A página no Facebook do cãozinho que distribui “lambeijos” (lambidas e beijos) pegou carona na fama e já tem mais de 110 mil fãs.
É usada principalmente para arrecadar ração para cães abandonados e divulgar serviços e cuidados com os animais, como evitar passear com eles em dias de muito sol para que não queimem as patas.
Em algumas publicações, o próprio sargento Alexandre promove encontros para arrecadar ração. Em apenas um deles, o grupo arrecadou 2,5 toneladas para doar a cães de rua e donos de canis que cuidam de animais abandonados.
Após um desses encontros, o sargento foi acusado de autopromoção e transferido para o setor de relações públicas da polícia paulista. Mesmo assim, manteve suas campanhas e neste mês lançou a hashtag #agasalheocachorro para incentivar seus seguidores a doarem cobertores e roupas para cães abandonados.
‘Guerreiras de farda’
As mulheres também fazem sucesso e acumulam centenas de milhares de seguidores nas redes. Algumas delas têm perfis pessoais, mas a página Guerreiras de Farda se tornou uma das mais populares ao reunir fotos de policiais fardadas.

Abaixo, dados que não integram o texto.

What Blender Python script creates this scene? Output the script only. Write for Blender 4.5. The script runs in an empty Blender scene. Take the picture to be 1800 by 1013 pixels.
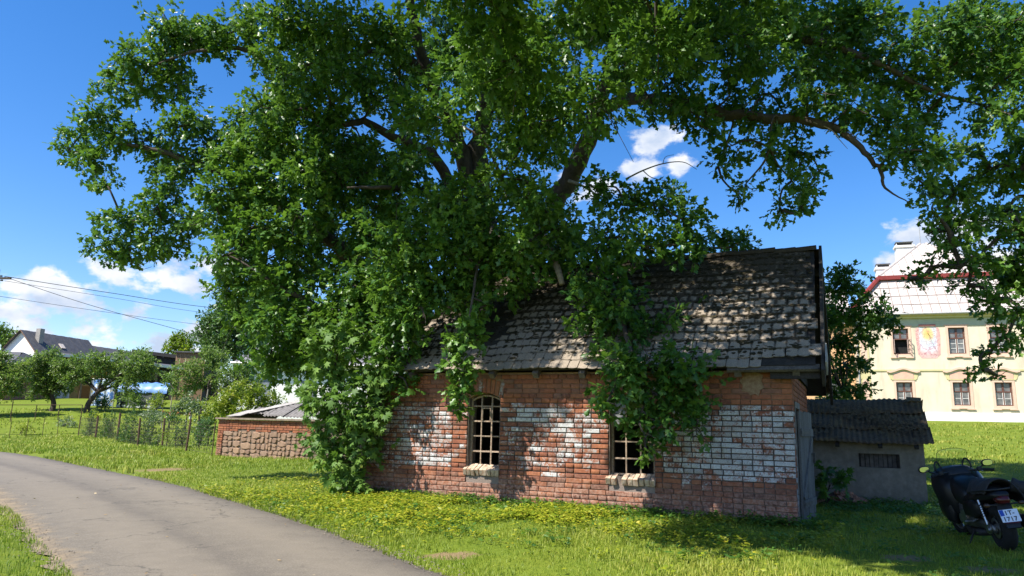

A página, com mais de 40 mil seguidores, também costuma compartilhar e publicar montagens para mostrar como as policiais se vestem sem fardas, com roupas justas e decotadas.

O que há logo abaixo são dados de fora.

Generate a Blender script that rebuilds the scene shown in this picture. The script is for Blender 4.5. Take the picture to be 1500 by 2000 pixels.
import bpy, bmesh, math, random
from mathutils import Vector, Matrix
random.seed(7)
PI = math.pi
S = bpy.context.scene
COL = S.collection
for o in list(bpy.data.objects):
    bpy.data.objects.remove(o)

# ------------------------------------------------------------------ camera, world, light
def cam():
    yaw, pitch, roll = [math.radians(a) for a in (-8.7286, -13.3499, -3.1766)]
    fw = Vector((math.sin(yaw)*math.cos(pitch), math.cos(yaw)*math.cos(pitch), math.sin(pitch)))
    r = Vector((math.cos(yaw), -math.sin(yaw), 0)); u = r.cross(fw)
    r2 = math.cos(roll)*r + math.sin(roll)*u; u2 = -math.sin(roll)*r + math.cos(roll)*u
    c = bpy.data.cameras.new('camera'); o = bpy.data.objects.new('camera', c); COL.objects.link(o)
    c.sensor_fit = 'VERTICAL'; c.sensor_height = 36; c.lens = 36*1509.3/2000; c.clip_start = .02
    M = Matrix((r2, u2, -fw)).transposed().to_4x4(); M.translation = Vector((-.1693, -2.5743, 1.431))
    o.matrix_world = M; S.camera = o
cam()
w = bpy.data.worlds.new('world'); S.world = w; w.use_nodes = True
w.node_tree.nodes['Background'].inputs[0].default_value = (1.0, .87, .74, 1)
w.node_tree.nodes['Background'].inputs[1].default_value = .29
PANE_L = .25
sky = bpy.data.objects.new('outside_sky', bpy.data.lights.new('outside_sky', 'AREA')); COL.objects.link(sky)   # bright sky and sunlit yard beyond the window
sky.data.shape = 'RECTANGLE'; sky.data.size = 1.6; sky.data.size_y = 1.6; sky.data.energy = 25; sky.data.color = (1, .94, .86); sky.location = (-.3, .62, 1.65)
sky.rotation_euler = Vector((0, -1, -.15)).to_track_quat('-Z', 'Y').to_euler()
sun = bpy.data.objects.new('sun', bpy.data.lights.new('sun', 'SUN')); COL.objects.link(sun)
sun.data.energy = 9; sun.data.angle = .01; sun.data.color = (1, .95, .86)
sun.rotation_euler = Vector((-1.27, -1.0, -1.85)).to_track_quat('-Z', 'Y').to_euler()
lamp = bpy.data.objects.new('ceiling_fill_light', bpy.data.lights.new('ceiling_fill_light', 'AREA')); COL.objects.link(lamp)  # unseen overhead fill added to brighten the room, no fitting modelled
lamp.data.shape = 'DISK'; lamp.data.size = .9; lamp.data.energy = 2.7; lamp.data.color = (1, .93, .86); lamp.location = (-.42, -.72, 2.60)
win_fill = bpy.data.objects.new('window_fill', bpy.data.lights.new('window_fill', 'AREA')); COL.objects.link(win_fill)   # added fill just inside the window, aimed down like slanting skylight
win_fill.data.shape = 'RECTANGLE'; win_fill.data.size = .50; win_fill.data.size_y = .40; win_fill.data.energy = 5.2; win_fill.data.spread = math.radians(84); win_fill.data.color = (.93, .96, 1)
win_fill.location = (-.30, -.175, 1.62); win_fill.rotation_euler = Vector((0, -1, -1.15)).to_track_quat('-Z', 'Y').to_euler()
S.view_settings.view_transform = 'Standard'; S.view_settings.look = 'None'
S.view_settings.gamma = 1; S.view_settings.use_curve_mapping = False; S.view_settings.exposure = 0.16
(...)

A decisão desagrada parte dos usuários, que veem as imagens como algo que “desprestigia a farda”, como comentou um homem na foto de uma policial estrangeira.
Por outro lado, seguidores lançam cantadas ao comentar algumas fotos. “Letícia… bem que poderia vir patrulhar aqui na minha rua, né?!.. rsss”, disse um dos seguidores. Outro ironiza e pede que uma das garotas o prenda: “Quer me prender, amiga… kkkkkkk Eu quero que me prenda kkk”.